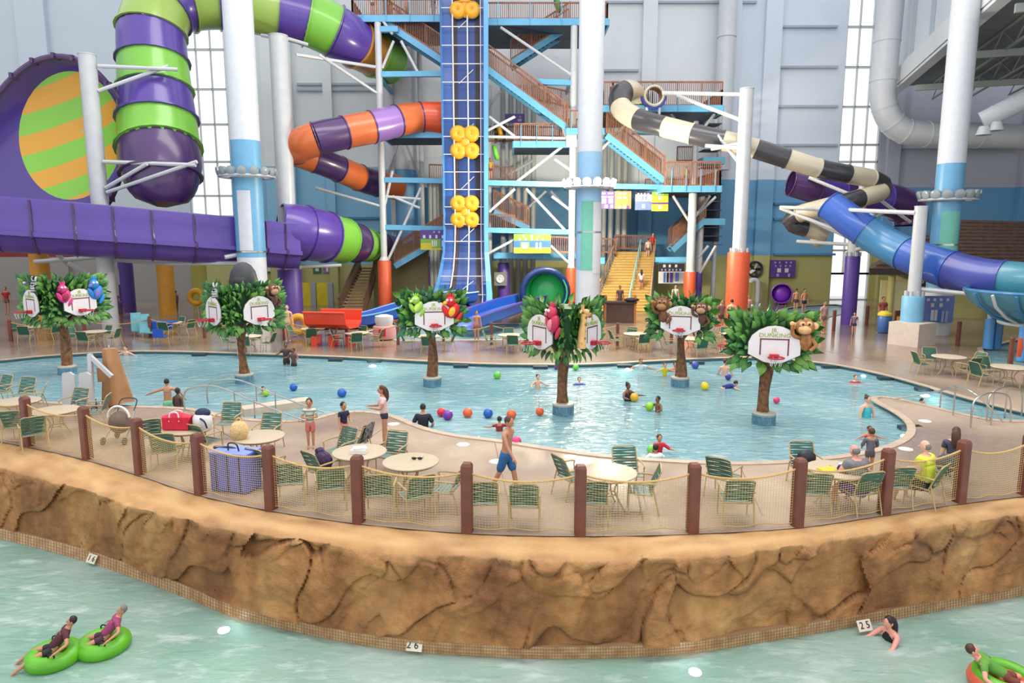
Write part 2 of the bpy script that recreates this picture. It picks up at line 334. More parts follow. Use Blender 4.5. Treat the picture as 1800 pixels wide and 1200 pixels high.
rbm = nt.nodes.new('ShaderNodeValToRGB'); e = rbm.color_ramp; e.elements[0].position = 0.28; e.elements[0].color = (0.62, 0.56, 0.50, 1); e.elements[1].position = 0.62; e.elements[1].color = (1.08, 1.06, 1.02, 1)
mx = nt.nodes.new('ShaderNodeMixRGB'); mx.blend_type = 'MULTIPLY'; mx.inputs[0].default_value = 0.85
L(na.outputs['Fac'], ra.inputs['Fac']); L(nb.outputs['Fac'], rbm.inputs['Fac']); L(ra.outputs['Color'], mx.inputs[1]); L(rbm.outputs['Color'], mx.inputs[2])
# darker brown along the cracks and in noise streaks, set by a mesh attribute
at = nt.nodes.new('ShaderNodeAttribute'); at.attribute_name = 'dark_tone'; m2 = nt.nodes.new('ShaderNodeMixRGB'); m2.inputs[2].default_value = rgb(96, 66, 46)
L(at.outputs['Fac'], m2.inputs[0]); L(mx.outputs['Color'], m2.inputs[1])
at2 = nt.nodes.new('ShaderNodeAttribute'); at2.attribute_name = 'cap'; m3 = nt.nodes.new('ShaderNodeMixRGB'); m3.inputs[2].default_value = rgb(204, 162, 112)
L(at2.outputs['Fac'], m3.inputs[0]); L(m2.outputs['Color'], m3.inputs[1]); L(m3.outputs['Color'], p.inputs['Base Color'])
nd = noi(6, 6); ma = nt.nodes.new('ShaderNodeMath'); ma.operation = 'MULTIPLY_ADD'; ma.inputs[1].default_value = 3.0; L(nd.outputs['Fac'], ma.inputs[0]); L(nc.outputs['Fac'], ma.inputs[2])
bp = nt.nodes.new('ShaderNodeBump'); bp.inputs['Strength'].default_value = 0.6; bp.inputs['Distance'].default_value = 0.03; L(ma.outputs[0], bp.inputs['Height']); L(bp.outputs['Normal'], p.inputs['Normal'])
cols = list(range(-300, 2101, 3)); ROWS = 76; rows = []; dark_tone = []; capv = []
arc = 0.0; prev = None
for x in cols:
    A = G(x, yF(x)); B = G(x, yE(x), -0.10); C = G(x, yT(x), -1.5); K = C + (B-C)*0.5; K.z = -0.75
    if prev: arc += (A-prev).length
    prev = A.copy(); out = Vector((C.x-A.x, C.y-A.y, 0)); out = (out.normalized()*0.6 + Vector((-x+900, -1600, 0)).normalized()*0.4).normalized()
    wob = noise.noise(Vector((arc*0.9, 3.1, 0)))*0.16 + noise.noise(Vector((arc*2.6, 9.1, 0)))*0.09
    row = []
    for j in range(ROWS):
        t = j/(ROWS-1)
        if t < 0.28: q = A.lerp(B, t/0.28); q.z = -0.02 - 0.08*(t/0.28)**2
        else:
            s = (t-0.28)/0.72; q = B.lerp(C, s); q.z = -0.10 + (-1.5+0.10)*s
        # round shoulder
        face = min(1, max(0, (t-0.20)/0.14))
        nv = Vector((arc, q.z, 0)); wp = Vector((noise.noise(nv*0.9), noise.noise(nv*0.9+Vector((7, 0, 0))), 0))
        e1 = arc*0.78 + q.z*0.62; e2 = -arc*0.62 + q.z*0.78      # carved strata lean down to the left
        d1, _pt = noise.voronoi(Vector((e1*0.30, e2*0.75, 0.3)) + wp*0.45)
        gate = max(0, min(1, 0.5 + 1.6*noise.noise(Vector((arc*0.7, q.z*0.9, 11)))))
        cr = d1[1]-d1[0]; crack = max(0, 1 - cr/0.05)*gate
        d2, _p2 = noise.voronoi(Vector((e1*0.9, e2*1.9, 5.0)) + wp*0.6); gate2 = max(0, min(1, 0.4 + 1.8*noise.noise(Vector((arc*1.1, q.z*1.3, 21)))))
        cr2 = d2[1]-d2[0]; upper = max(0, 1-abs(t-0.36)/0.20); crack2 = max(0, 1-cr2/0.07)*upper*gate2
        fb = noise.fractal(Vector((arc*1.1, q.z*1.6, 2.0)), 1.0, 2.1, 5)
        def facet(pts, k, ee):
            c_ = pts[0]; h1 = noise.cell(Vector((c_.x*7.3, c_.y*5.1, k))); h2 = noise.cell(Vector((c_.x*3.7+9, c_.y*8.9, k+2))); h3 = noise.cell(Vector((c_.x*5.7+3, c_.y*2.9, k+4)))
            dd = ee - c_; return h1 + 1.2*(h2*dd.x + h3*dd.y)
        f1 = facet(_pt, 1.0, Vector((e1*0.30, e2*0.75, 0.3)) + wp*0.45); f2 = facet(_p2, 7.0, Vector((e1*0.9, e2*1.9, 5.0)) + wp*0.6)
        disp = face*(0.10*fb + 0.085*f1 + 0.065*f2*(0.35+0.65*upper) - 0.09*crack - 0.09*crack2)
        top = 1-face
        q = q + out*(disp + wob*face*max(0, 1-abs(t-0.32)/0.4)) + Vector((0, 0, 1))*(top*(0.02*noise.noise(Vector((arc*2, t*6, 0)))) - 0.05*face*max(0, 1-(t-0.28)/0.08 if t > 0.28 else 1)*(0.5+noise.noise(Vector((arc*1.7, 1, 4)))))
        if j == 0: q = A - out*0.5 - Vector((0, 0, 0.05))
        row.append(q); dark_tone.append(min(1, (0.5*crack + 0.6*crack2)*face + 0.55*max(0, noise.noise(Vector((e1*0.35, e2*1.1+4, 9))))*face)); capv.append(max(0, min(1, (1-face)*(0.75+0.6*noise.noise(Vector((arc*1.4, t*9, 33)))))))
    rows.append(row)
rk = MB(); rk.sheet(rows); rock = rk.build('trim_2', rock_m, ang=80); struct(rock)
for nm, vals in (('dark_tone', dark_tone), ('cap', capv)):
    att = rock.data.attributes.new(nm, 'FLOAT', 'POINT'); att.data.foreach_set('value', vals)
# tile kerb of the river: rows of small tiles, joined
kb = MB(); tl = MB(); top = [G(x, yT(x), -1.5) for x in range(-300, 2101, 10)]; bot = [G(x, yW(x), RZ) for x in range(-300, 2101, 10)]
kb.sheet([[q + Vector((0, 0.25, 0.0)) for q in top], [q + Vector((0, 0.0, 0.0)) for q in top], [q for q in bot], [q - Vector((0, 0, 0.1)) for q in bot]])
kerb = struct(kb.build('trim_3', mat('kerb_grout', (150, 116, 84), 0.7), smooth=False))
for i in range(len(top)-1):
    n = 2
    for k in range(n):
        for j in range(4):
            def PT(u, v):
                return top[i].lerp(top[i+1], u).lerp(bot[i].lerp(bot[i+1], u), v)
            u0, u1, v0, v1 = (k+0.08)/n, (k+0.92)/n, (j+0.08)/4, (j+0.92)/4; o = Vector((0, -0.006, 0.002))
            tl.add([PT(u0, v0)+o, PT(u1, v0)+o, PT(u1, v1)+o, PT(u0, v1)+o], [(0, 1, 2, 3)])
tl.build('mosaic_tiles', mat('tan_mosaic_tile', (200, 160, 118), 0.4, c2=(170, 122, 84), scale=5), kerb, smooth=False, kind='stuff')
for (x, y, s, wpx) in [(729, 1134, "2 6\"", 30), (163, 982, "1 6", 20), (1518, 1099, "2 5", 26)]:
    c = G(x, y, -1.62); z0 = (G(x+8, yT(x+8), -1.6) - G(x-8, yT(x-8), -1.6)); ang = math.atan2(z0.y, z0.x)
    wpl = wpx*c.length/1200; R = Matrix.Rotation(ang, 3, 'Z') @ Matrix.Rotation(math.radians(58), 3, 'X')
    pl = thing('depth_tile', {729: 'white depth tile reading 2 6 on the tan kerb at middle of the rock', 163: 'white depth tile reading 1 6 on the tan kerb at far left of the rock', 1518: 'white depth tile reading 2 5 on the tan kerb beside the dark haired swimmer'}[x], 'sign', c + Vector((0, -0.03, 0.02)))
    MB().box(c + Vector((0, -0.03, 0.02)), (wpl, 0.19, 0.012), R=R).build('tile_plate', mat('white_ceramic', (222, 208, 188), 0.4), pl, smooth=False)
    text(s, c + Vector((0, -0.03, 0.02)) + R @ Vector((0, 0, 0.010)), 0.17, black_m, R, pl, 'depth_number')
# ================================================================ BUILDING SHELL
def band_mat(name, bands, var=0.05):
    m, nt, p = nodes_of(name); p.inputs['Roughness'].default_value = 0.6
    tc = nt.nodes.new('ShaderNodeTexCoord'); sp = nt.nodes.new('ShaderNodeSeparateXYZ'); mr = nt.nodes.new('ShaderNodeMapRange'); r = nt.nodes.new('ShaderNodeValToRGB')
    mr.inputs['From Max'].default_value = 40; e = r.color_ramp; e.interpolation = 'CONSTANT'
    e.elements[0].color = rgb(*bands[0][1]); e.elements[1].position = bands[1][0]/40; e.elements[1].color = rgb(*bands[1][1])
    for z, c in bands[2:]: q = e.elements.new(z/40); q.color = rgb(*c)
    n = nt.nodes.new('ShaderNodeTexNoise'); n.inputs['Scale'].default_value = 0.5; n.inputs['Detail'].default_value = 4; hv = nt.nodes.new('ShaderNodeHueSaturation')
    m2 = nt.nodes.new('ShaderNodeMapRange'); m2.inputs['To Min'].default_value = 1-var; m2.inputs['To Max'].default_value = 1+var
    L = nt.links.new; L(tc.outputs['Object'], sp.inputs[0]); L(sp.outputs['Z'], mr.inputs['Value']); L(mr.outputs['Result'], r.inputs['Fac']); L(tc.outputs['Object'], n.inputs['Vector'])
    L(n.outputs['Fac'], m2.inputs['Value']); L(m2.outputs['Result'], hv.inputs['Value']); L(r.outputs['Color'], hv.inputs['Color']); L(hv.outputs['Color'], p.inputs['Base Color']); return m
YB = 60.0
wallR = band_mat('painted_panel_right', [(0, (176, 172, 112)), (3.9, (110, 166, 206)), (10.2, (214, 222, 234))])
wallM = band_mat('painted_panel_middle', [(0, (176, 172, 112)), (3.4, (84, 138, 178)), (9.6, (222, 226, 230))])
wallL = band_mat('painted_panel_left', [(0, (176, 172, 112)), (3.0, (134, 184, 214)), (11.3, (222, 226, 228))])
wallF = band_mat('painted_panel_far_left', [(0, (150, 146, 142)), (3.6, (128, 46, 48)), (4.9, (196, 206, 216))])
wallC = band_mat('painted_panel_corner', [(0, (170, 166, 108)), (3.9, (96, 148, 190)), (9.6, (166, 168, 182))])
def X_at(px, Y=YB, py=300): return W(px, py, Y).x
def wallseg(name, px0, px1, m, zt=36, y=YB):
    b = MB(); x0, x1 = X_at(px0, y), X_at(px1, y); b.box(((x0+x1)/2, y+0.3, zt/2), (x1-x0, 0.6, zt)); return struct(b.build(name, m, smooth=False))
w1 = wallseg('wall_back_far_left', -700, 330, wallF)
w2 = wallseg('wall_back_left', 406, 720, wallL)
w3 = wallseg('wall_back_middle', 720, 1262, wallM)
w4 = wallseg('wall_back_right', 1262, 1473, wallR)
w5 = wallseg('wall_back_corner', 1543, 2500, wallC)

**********

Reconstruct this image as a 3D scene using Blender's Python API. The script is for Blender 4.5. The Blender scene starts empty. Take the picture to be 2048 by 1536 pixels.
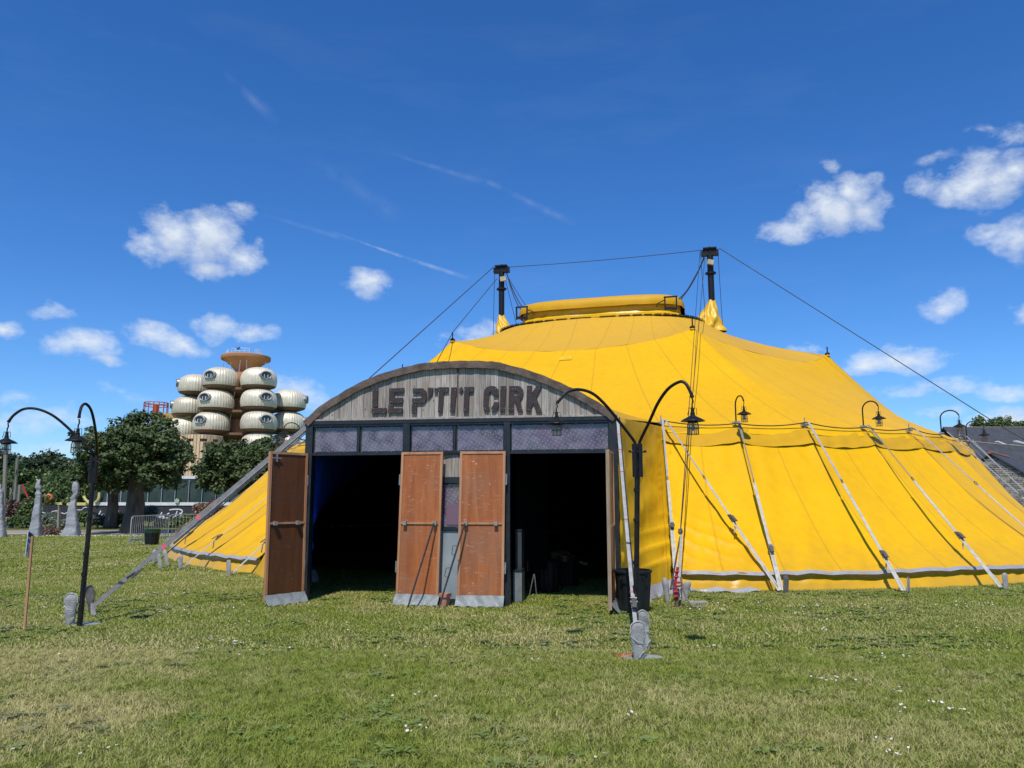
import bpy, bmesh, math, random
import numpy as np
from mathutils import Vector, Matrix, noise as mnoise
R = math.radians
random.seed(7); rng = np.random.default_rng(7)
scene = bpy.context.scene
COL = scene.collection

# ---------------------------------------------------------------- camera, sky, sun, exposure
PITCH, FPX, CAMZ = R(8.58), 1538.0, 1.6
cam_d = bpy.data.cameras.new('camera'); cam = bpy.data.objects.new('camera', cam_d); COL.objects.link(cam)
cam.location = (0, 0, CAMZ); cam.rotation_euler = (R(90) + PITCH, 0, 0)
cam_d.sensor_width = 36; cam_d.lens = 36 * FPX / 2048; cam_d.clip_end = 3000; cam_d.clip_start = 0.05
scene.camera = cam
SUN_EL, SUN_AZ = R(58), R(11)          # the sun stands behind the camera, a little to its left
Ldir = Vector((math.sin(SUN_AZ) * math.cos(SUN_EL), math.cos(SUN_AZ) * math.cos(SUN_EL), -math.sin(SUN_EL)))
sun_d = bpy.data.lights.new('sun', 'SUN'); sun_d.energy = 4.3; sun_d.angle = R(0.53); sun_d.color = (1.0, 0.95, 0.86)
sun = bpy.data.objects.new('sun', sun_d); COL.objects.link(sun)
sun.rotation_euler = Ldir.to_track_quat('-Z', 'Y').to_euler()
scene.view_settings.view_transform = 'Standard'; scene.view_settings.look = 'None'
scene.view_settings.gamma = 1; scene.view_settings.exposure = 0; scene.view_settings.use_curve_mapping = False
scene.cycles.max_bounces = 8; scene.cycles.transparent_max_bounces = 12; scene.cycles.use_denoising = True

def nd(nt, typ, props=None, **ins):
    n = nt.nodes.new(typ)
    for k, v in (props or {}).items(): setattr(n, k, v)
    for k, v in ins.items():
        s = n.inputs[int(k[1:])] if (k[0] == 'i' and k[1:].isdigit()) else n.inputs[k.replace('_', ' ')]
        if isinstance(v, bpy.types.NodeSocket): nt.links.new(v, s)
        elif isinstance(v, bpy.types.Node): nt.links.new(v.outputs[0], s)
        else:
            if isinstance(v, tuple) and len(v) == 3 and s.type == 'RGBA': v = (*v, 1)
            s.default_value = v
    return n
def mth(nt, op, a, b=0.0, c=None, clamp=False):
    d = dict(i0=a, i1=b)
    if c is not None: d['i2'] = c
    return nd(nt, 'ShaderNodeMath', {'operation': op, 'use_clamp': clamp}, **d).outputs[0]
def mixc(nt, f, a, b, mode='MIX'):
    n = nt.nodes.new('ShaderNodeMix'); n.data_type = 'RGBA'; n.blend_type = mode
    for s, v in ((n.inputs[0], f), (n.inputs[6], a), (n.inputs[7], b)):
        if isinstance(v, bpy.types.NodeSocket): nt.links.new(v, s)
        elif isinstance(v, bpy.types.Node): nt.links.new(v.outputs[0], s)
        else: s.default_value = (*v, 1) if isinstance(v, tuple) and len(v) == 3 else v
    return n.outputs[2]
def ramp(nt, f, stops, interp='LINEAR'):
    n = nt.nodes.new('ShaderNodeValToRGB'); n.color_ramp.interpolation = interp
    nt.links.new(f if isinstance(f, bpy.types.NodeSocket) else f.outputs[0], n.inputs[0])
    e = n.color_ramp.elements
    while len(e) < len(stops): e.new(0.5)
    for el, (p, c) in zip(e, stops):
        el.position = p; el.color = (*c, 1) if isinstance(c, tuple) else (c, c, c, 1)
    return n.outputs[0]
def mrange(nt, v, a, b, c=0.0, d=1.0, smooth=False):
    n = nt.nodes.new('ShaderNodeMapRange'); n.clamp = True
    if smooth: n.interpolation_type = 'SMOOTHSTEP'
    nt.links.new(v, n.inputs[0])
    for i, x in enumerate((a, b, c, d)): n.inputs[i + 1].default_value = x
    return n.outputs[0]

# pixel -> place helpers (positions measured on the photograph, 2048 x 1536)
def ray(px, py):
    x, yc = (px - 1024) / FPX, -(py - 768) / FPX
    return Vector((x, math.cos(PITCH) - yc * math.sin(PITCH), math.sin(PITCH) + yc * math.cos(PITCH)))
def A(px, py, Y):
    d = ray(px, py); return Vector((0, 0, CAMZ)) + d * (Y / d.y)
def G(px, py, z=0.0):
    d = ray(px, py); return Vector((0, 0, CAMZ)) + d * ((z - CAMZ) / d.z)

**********

Starting at the line that contains "Reconstruct this image" and stopping after the line that contains "COL = scene.collection", copy every line exactly. Leave any pictures behind.

#### SOLUTION TO THIS PROBLEM:
Reconstruct this image as a 3D scene using Blender's Python API. The script is for Blender 4.5. The Blender scene starts empty. Take the picture to be 2048 by 1536 pixels.
import bpy, bmesh, math, random
import numpy as np
from mathutils import Vector, Matrix, noise as mnoise
R = math.radians
random.seed(7); rng = np.random.default_rng(7)
scene = bpy.context.scene
COL = scene.collection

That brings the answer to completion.